Electoral reform from a third party perspective

By Brenlee Brothers

March 4, 2016

Island Green Party leader Peter Bevan-Baker calls himself an accidental politician.

As a descendent of George Brown, a father of Confederation, he completes a political circle dating back to1867.

On Baker’s first day as a Member of the Legislative Assembly in Charlottetown, he had no idea what he was doing, but he proposed an amendment for a potato motion to serve his role as the third party.

As the only third party member in the legislature, it’s difficult to exert influence as a single tinge of green, Bevan-Baker said.

“It’s not an environment in which I thrive.”

It’s for this reason he supports the electoral reform.

Currently, Prince Edward Island uses a first-past-the-post system, which awards the candidate with the most votes in each of the 27 districts the seat. The party with the most seats forms the government.

Proportional representation would allow all voters to contribute to the provincial government. If a party received over 50 per cent of the votes, instead of forming a majority government, they would reserve half of the seats in the legislature and the remaining seats would go to the other parties.

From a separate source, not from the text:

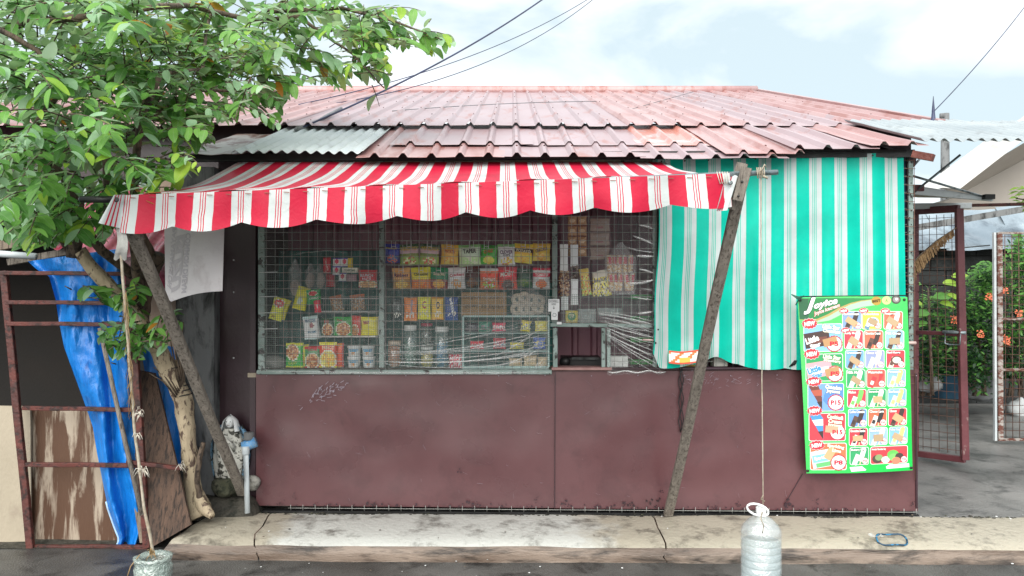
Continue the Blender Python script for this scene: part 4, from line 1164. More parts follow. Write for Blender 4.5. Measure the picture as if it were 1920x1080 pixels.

Changing the electoral system to a proportional representation will minimize the opportunity for abuse of power, Bevan-Baker said.

Proportional representation will reflect the wishes of the electorate, it will encourage collaboration and it will create an effective opposition, Bevan-Baker said.


Derrick C. Biso is a Graphic Design student at Holland College.

As a Green Party candidate in the 2015 election, Biso recognizes the need for change in P.E.I.’s electoral system.

It’s not that Islanders don’t want change, Biso said.

“I believe we haven’t been offered change.”

Our system needs to be a direct democracy, we really need to negotiate, he said.

Right now, the party system is confusing. There needs to be an interdependent relationship between parties, where neither is above the other, Biso said.

“We need to be very educated and very enlightened as a people in order for that to work.

“But we had it before, that was the basis of our first societies.”

P.E.I. has a district-based, regional-based representation where Islanders know their MLAs, he said.

“We have a regional-based ideal, but we have a party-based system. It’s all about the party leaders.”

Paradigm shifts are necessary, because we don’t know what we need, he said.

“But we are starting to address the imbalances.”